I finish my third and final lap, coming in with just enough time left in the race that, if The Kid and the Outlaw ride true to form, Rick will head out for a fourth lap. It's an evil move, but not one I pursued with malice. I used it only as motivation to keep me moving through my lap. I know where we stand, I know there's no hope for a first-place finish, and also no need to pile up laps to secure second place. We're done, pretty much, as long as Joe and Dan complete their laps in a decent time. I'm done, regardless. Beer time.4

We end up taking Second Place—as the Outlaw had predicted—in a three-team category, Single Speed and Rigid. Or, as someone else pointed out, first place in the unofficial Fixed and Rigid class.

Death or glory, indeed.

All photos by D. Ross, except photos 1 and 12, stolen from R. Deleyos and T. Baur, respectively and respectfully. Special thanks to Jojo and Donna for support above and beyond the call of duty. We couldn't have pulled it off without you. And uber props go out to Team "The Wild Bunch," who dug down deep and gave it everything they had to pull off a second place finish in the Women's Sport class. Belated congrats, ladies!
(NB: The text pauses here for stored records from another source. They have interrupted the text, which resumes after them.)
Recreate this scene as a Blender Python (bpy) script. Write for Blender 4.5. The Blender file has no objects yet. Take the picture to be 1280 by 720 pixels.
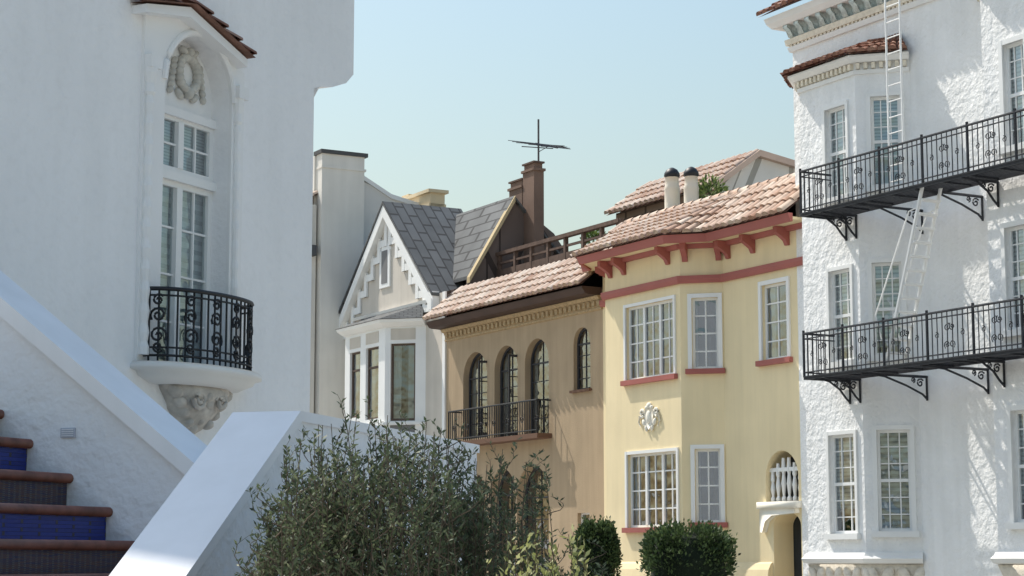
import bpy, math, random
from mathutils import Vector as V
random.seed(7)
R=random.random
def U(a,b): return a+(b-a)*R()
sc=bpy.context.scene
EYE=1.7
F=2470.0; TH=math.atan(340/2470.0)
C=V((0,0,EYE)); FW=V((0,math.cos(TH),math.sin(TH))); UP=V((0,-math.sin(TH),math.cos(TH))); RT=V((1,0,0))
# ------------------------------------------------------------------ survey frames (vertical wall planes in metres)
class Wall:
    def __init__(s,o,r):
        s.O=V((o[0],o[1],0)); s.r=V((r[0],r[1],0)).normalized(); s.n=V((s.r.y,-s.r.x,0))
    def at(s,px,py):
        d=RT*(px-640)+UP*(360-py)+FW*F
        t=s.n.dot(s.O-C)/s.n.dot(d); p=C+d*t
        return s.r.dot(p-s.O),p.z
    def sx(s,px,py=450): return s.at(px,py)[0]
    def zz(s,px,py): return s.at(px,py)[1]
    def P(s,a,z=0,o=0):
        p=s.O+s.r*a+s.n*o; return V((p.x,p.y,z))
    def off(s,o):
        p=s.O+s.n*o; return Wall((p.x,p.y),(s.r.x,s.r.y))
    def rect(s,x0,x1,y0,y1,arch=0):
        ym=(y0+y1)/2; xm=(x0+x1)/2
        return (s.sx(x0,ym),s.sx(x1,ym),s.zz(xm,y1),s.zz(xm,y0),arch)
def WP(a,b): return Wall((a.x,a.y),((b-a).x,(b-a).y))
# ------------------------------------------------------------------ materials
def nt(name):
    m=bpy.data.materials.new(name); m.use_nodes=True; n=m.node_tree; n.nodes.clear()
    return m,n,n.nodes,n.links
def mat(name,col,rough=.85,var=.06,vs=1.2,bump=0,bs=30,bd=.01,streak=0,spec=.25,metal=0,brick=None,bcol=None,attr=None,mortar=None,spot=0,vor=0):
    m,t,N,L=nt(name)
    out=N.new('ShaderNodeOutputMaterial'); p=N.new('ShaderNodeBsdfPrincipled'); L.new(p.outputs[0],out.inputs[0])
    p.inputs['Roughness'].default_value=rough; p.inputs['Metallic'].default_value=metal; p.inputs['Specular IOR Level'].default_value=spec
    tc=N.new('ShaderNodeTexCoord')
    def noise(scale,det=4,vec=None,sc3=None):
        x=N.new('ShaderNodeTexNoise'); x.inputs['Scale'].default_value=scale; x.inputs['Detail'].default_value=det
        if sc3:
            mp=N.new('ShaderNodeMapping'); mp.inputs['Scale'].default_value=sc3; L.new(tc.outputs['Object'],mp.inputs[0]); L.new(mp.outputs[0],x.inputs[0])
        else: L.new(tc.outputs['Object'],x.inputs[0])
        return x
    def ramp(src,a,b,ca,cb):
        r=N.new('ShaderNodeValToRGB'); L.new(src,r.inputs[0]); e=r.color_ramp.elements
        e[0].position=a;e[1].position=b;e[0].color=(*ca,1);e[1].color=(*cb,1); return r
    def mul(a,b,f=1.0):
        x=N.new('ShaderNodeMix'); x.data_type='RGBA'; x.blend_type='MULTIPLY'; x.inputs[0].default_value=f
        L.new(a,x.inputs[6]); L.new(b,x.inputs[7]); return x.outputs[2]
    n1=noise(vs,5)
    if attr:
        a=N.new('ShaderNodeAttribute'); a.attribute_name='Col'
        r=N.new('ShaderNodeValToRGB'); L.new(a.outputs['Fac'],r.inputs[0]); e=r.color_ramp.elements
        while len(e)<len(attr): e.new(.5)
        for i,c in enumerate(attr): e[i].position=i/(len(attr)-1); e[i].color=(*c,1)
        c0=r.outputs[0]
        v=ramp(n1.outputs['Fac'],.3,.7,(1-var,)*3,(1,1,1)); cur=mul(c0,v.outputs[0])
    elif brick:
        b=N.new('ShaderNodeTexBrick'); L.new(tc.outputs['UV'],b.inputs[0])
        w,h,mo=brick; b.inputs['Scale'].default_value=1; b.inputs['Brick Width'].default_value=w; b.inputs['Row Height'].default_value=h; b.inputs['Mortar Size'].default_value=mo
        b.inputs['Color1'].default_value=(*col,1); b.inputs['Color2'].default_value=(*(bcol or col),1); b.inputs['Mortar'].default_value=(*(mortar or tuple(c*.4 for c in col)),1)
        v=ramp(n1.outputs['Fac'],.3,.7,(1-var*2,)*3,(1,1,1)); cur=mul(b.outputs['Color'],v.outputs[0])
    else:
        cur=ramp(n1.outputs['Fac'],.3,.7,tuple(c*(1-var) for c in col),tuple(min(1,c*(1+var)) for c in col)).outputs[0]
    if streak:
        n2=noise(1,6,sc3=(5,5,.35)); v=ramp(n2.outputs['Fac'],.35,.62,(1-streak,1-streak,1-streak*1.1),(1,1,1)); cur=mul(cur,v.outputs[0])
    if spot:
        n3=noise(14,6); v=ramp(n3.outputs['Fac'],.3,.5,(1-spot,)*3,(1,1,1)); cur=mul(cur,v.outputs[0])
    L.new(cur,p.inputs['Base Color'])
    if bump:
        n4=noise(bs,6); h=n4.outputs['Fac']
        if vor:
            n5=noise(vor,2); ad=N.new('ShaderNodeMath'); ad.operation='ADD'; ml=N.new('ShaderNodeMath'); ml.operation='MULTIPLY'; ml.inputs[1].default_value=2.0
            L.new(n5.outputs['Fac'],ml.inputs[0]); L.new(ml.outputs[0],ad.inputs[0]); L.new(h,ad.inputs[1]); h=ad.outputs[0]
        bp=N.new('ShaderNodeBump'); bp.inputs['Strength'].default_value=bump; bp.inputs['Distance'].default_value=bd
        L.new(h,bp.inputs['Height']); L.new(bp.outputs[0],p.inputs['Normal'])
    if brick and not bump:
        bp=N.new('ShaderNodeBump'); bp.inputs['Strength'].default_value=.6; bp.inputs['Distance'].default_value=.02; bp.invert=True
        L.new(b.outputs['Fac'],bp.inputs['Height']); L.new(bp.outputs[0],p.inputs['Normal'])
    return m
def glassmat():
    m,t,N,L=nt('window_glass')
    out=N.new('ShaderNodeOutputMaterial'); mx=N.new('ShaderNodeMixShader'); tr=N.new('ShaderNodeBsdfTransparent'); gl=N.new('ShaderNodeBsdfGlossy')
    tr.inputs[0].default_value=(.8,.88,.90,1); gl.inputs['Roughness'].default_value=.03; gl.inputs[0].default_value=(.9,.95,1,1)
    lw=N.new('ShaderNodeFresnel'); lw.inputs[0].default_value=1.5; ma=N.new('ShaderNodeMath'); ma.operation='MULTIPLY_ADD'; ma.inputs[1].default_value=1.3; ma.inputs[2].default_value=.20
    L.new(lw.outputs[0],ma.inputs[0]); L.new(ma.outputs[0],mx.inputs[0]); L.new(tr.outputs[0],mx.inputs[1]); L.new(gl.outputs[0],mx.inputs[2]); L.new(mx.outputs[0],out.inputs[0])
    tc=N.new('ShaderNodeTexCoord'); n=N.new('ShaderNodeTexNoise'); n.inputs['Scale'].default_value=2.2; L.new(tc.outputs['Object'],n.inputs[0])
    bp=N.new('ShaderNodeBump'); bp.inputs['Strength'].default_value=.35; bp.inputs['Distance'].default_value=.06; L.new(n.outputs['Fac'],bp.inputs['Height']); L.new(bp.outputs[0],gl.inputs['Normal'])
    return m
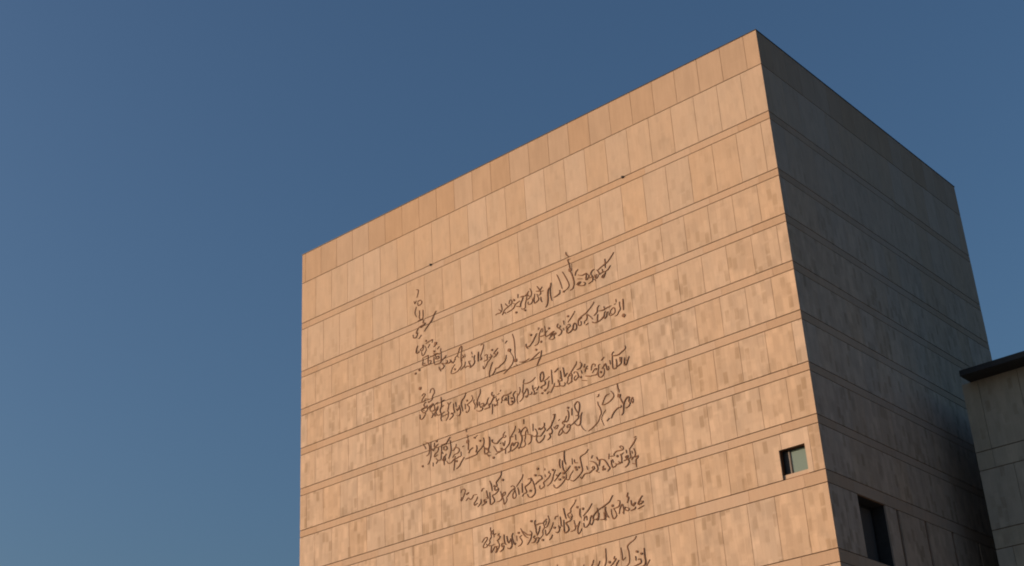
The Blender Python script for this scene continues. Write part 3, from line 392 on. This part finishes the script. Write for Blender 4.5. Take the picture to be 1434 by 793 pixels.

1. Yeah, I know, the relentless march of technology renders the metaphor as obsolete as the equipment itself. I like it anyway, so it stays.
2. The original ISIS system—a large, splined, hollow bottom bracket spindle coupled with bearings the size of flea shit—was a feeble solution to a problem no one had.
3. Humbert Humbert's term personifying the force responsible for a series of uncanny coincidences that Nabokov throws his way in the literary masterpiece Lolita.
4. A quick thanks to the ale-swilling emissaries from Breckenridge Brewing Company, whose beer station was a welcome oasis in the shade-less camping area, and whose free beer was even more welcome. Hard to beat a nice, cold 471 IPA any time, let alone post-race. Thanks, gents!

5 comments:

Todd said...

You're an f'in wordsmith Spearman. As usual, a spectacularly crafted writeup. I'm still Googling half of the references and when I'm done I bet I like it even more. Thanks!

riderx said...

Good conclusion to your race report.

One small correction though, I only had the second fastest lap for our class. The overall fastest SS lap goes to Gary on The Posse of Moustached Bandits team. Credit where credit is due.

2drunk2shift said...

Are you sure the girl in the knee highs was real? It sounds more like a fantasy in the night. Check out the t-shirt as requested. I just did like 30 shirts. These cost me a little more, but I'll get it to you at cost if you're still interested.

Peace and Carrots.

Blue-eyed Devil said...

2D2S, yeah, she was real...check out the pic mid-post; it's of her.

I'll check out the shirts...also need to reorder some Speedy's!

Rob Tripp said...

Damn-- I sure hope our paths cross one day- maybe 2D2S and I will make it up your way before too long. 2D- I guarantee that you know at least 2 of those girls on that team.